## Begin PROVIDED MATERIAL

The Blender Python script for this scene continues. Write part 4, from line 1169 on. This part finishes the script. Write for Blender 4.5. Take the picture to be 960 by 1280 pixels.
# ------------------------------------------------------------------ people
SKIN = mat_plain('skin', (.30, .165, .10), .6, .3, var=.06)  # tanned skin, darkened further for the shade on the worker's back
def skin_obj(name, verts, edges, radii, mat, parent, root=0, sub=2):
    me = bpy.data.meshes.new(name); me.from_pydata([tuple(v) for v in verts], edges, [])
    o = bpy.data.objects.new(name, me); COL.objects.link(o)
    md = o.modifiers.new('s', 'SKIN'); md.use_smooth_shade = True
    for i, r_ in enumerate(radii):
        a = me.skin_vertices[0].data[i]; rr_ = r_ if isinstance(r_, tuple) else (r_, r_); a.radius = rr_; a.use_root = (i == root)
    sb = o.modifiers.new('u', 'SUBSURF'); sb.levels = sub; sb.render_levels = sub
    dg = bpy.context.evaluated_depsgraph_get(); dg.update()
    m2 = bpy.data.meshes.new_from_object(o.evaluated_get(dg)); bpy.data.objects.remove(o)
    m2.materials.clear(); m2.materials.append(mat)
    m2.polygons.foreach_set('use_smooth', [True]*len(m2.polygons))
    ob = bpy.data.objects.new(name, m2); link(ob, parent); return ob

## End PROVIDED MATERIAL

### GIVEN PROBLEM
Give back the data above exactly as it appears.

### ANSWER TO THE PROBLEM
The Blender Python script for this scene continues. Write part 4, from line 1169 on. This part finishes the script. Write for Blender 4.5. Take the picture to be 960 by 1280 pixels.
# ------------------------------------------------------------------ people
SKIN = mat_plain('skin', (.30, .165, .10), .6, .3, var=.06)  # tanned skin, darkened further for the shade on the worker's back
def skin_obj(name, verts, edges, radii, mat, parent, root=0, sub=2):
    me = bpy.data.meshes.new(name); me.from_pydata([tuple(v) for v in verts], edges, [])
    o = bpy.data.objects.new(name, me); COL.objects.link(o)
    md = o.modifiers.new('s', 'SKIN'); md.use_smooth_shade = True
    for i, r_ in enumerate(radii):
        a = me.skin_vertices[0].data[i]; rr_ = r_ if isinstance(r_, tuple) else (r_, r_); a.radius = rr_; a.use_root = (i == root)
    sb = o.modifiers.new('u', 'SUBSURF'); sb.levels = sub; sb.render_levels = sub
    dg = bpy.context.evaluated_depsgraph_get(); dg.update()
    m2 = bpy.data.meshes.new_from_object(o.evaluated_get(dg)); bpy.data.objects.remove(o)
    m2.materials.clear(); m2.materials.append(mat)
    m2.polygons.foreach_set('use_smooth', [True]*len(m2.polygons))
    ob = bpy.data.objects.new(name, m2); link(ob, parent); return ob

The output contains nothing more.